“You’re late,” chides Alice Robinson, straight-faced, looking at the man who just came through the door. “Am I?” he asks, kicking mud off his boots and looking around for a clock.
“No, I just wanted to say that,” Alice giggles, her laughter chiming across the room. “I’m just teasing you! You are right on time!” She walks across the room to greet him. “Right on time.”
Other volunteers chuckle and shake their heads as they pack oranges into bags.
Yanceyville, North Carolina
To get to Yanceyville, you drive a long way along Highway 158. It’s still early in the year, but the tobacco fields have been plowed up and are ready for planting. Right now, a week’s worth of rain has settled into the tilled rows, creating long glistening lines under the sun.
Yanceyville is the county seat of Caswell County, and this Tuesday morning it is slow and sleepy. Cars are parked in the large county high school parking lot, but the students are in class. A coffee shop on Main Street has a few customers drifting in and out, and two men stand in the parking lot of the post office chatting.
County Outreach volunteers preparing food from Second Harvest for distribution.
But inside a small bright yellow building on the corner of Church and Third, the volunteers of County Outreach Ministry are bustling about, preparing for their monthly grocery distribution. One woman is weighing out food on a large scale, others are packing pinto beans, canned corn, and fresh vegetables into bags and boxes of different sizes. County Outreach is one of four Second Harvest partner organizations serving Caswell County.
“We officially open only once a month,” says Alice. “But you know we are going to do what’s needed. If someone calls me up at the house, I am going to come down here.”
There is no doubt that Alice Robinson, her husband Paul, and the volunteers at County Outreach are going to do what’s needed.
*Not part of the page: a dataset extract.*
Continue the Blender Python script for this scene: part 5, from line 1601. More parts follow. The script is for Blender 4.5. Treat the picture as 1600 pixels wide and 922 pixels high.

In fact, it is that very simple premise—see a need, fill it—on which this effort was built.
County Outreach Ministry
In 2011, Alice and Paul were at a banquet and heard the statistic that nearly one out of three children in Caswell County did not consistently have enough food to eat. They could not get the number of out their heads and Alice could not sleep that night. They decided that something needed to be done.
Within two weeks, they had started a Saturday sit-down meal for community members in a sunny Yanceyville building where Alice had once run a daycare. A year later, they were partnering with Second Harvest Food Bank and the Caswell Parish to operate a summer meal site to fill the gap created when children are out of school and lack access to healthy school meals.
That first day, over 100 children arrived for the program.
Alice delivers milk from Second Harvest in Yanceyville.
Since then, County Outreach has been seeing needs and filling in gaps—sometimes in unconventional ways. Alice has been known to not only respond to calls at her home, but to ride a tricycle through hard-hit neighborhoods distributing food to families she knows could use the help.
Alice has always had a heart for children—she was a teacher for 45 years for Caswell County Schools and later ran Alice’s Educational Emporium—but soon she found that along with hungry children came hungry adults. Over 18% of Caswell’s total population struggles to put adequate and consistent food on their tables. With the help of volunteers coming from churches across the area, County Outreach added additional programs, such as the monthly food distribution going on today.
All Sizes and Ages
A long line of people has gathered outside County Outreach and cars are parked up and down Third Avenue. “Let’s invite people in,” Alice says.
Today, the people coming to the grocery distribution are overwhelmingly seniors. One woman who is 72 cedes her seat to another woman who is 89, calling her “ma’am” as she helps her sit. Most people report living on a fixed income—maybe some retirement money, or maybe just a Social Security check. Yanceyville specifically, and Caswell County more generally, is home to an aging population. Yanceyville has a median age of nearly 43, and a median household income around $17,300 a year.
Alice and a volunteer discuss plans for the days distribution.
“There used to be a lot of industry here,” says volunteer Annette Oliver. “But it’s all gone. There were mills all over, but they left in the 1990s. Because there are no jobs, young people don’t stay here. They go off and away.”
“Now we see seniors, people who have lived here all their life and been the pillars of this community, in need of help.”
One by one, nearly 100 people come through the pantry in just under two hours. They are warmly greeted by the volunteers and are offered large boxes and bags of food. Some walk with canes or walkers and cannot carry the food themselves.
Alice Robinson watches over the entire operation, flittering in and out of rooms like a bird, hovering momentarily over a table of bread, and then nearly hopping to the door to hug an elderly woman coming through it.
“Alice has always had her babies,” says another volunteer. “Her babies just come in all sizes and ages.”